Aturan Penting dalam Pertandingan Tolak Peluru
Selain menguasai teknik, seorang atlet juga harus mematuhi aturan agar tolakan yang dilakukan dinyatakan sah. Beberapa aturan penting antara lain:
Atlet harus memulai tolakan maksimal dalam 60 detik setelah namanya dipanggil.
Untuk keamanan, atlet boleh menggunakan plester atau taping pada jari, tetapi tidak boleh memakai sarung tangan.
Bola logam harus selalu menempel di dekat leher selama gerakan berlangsung. Jika lepas sebelum tolakan, maka hasilnya tidak sah.
Tolakan hanya boleh dilakukan dengan satu tangan, dan peluru harus dilepaskan dari atas bahu.
Atlet boleh bergerak di dalam lingkaran, tetapi tidak boleh menginjak bagian luar atau papan pembatas depan.
Tolakan sah jika bola logam jatuh dalam sektor pendaratan dengan sudut 34,92 derajat. Titik jatuh pertama bola menjadi acuan pengukuran.
Atlet baru boleh keluar dari lingkaran setelah bola logam mendarat, dan harus meninggalkan lingkaran melalui bagian belakang.

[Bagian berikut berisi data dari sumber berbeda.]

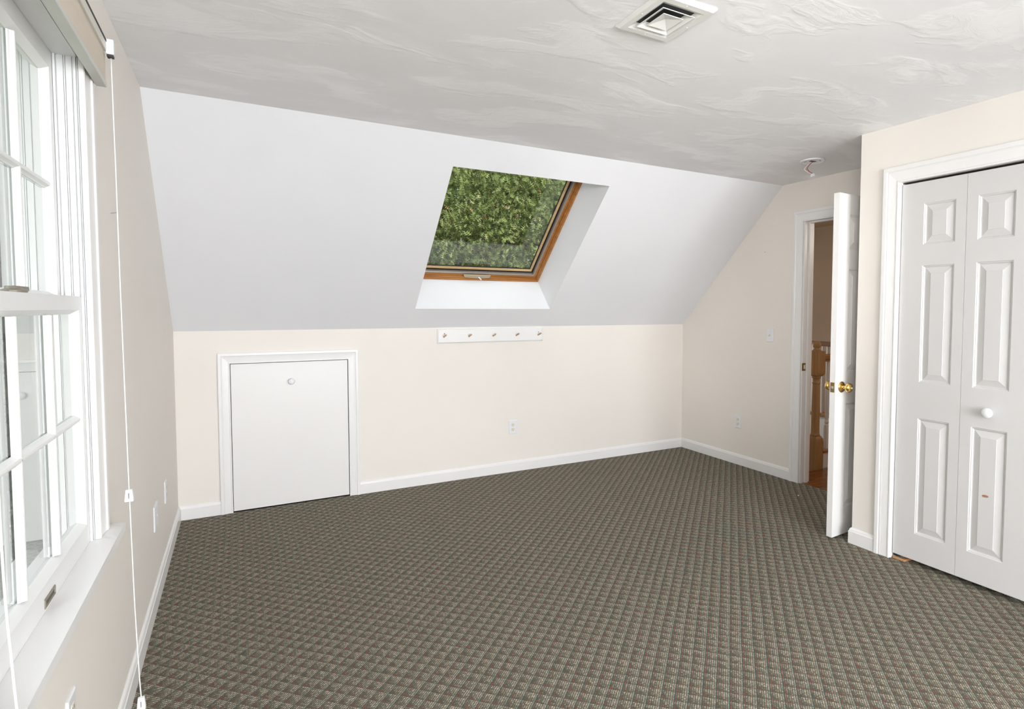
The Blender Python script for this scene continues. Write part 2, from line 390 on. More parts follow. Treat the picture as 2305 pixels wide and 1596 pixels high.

Tolak peluru memang terlihat sederhana karena “hanya” mendorong bola logam. Namun, di balik itu olahraga ini membutuhkan kombinasi kekuatan otot, teknik, serta konsistensi. Gaya O’Brien, Spin, hingga Ortodoks menunjukkan bahwa inovasi teknik sangat berpengaruh pada performa seorang atlet.
Dengan pemahaman yang tepat mengenai teknik dasar, peralatan, dan aturan, tolak peluru tidak hanya menjadi cabang atletik yang menantang, tetapi juga sarana untuk melatih kekuatan, ketepatan, dan disiplin.